Jeremy L. Dillon
RW Monitor
8/7/2015
US Ecology announced this week it has agreed to sell New Jersey-based Allstate Power-Vac Inc. to a private investor group for $58 million. Allstate specializes in industrial cleaning and maintenance for utilities, refineries, chemical plants, and paper mills, along with refinery services such as tank cleaning and temporary storage. After a review, though, US Ecology determined Allstate, which it picked up in The Environmental Quality Co. acquisition, did not meet the waste management provider’s business strategy.
“After careful evaluation we concluded that Allstate Power-Vac does not adequately complement our strategy given its lack of geographic proximity to our core environmental service offerings,” US Ecology Chairman and CEO Jeff Feeler said in a statement. “Divesting Allstate will allow us to concentrate on growing our core environmental services business while continuing to expand our complementary field services. We believe the Allstate transaction is an excellent outcome for all affected employees, customers and stockholders.”
During the company’s second-quarter earnings call this week, Feeler offered more detail of the company’s rationale for the sale. “The bottom line is as we entered into the acquisition just over a year ago, the core assets we were interested in were the environmental services assets as well as those complementary assets,” Feeler said. “I would say the geographic proximity of the Allstate business was definitely in the top reasons as to why we were not that interested in that business. Also, the customer mix was different. They didn’t have the environmental services need as much as the other industrials services providers in the EQ portfolio had.
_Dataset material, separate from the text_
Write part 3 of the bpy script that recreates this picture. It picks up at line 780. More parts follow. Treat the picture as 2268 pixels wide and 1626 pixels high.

It was a combination of all those factors that really factored in, and the fact that we really could not prop sale or drive volume into our disposal network was probably the key determination.”
Net Income for Second Quarter
As part of the transaction, US Ecology recorded a non-cash goodwill impairment charge of $6.7 million in the second quarter of 2015, which affected the quarterly financial results. The company announced its second-quarter results this week, including $2.1 million in net income, a steep drop from $6.9 million in the second quarter of 2014. Without the impairment, the net income would have been $8.8 million for the quarter.
Total revenue for the second quarter was $139.7 million, up from $66 million in the same quarter last year, which only included EQ revenue for two weeks of the covered period. Feeler attributed some of the slow results in the second quarter to the industrial services business segment.
“Our results, however, still fell short of our expectations primarily on the underperformance of our industrial services business,” Feeler said. “As expected, the legacy US Ecology business was down compared to a very strong second quarter of 2014 with a 23 percent decline in project-driven event business partially offset by a 3 percent increase in recurring base business. This decline was offset in part by the strong performance of the legacy EQ business, which delivered a 96 percent improvement over pro forma adjusted EBITDA for the second quarter of 2014.”
2015 Outlook
Feeler, though, did indicate that the sale would not affect the rest of 2015. “Business conditions for our core environmental and field services businesses remain very strong,” Feeler said. "With a solid shipment schedule of projects already won and a solid pipeline of opportunities, we expect our environmental services business to end the year on a strong note. Our field services business continues to have success in the market place with first half contract wins that are expected to benefit our second half results. As a result, we are expecting this increased business activity to result in a very strong third quarter and solid fourth quarter.”
US Ecology also reaffirmed its predicted adjusted EBITDA for 2015, minus the Allstate portion of the EBITDA. US Ecology has originally issued 2015 adjusted EBITDA guidance of $137 million to $143 million; that included a full year of Allstate operations, but adjusted EBITDA guidance for the continuing operations now ranges from $128 million to $132 million for the full year.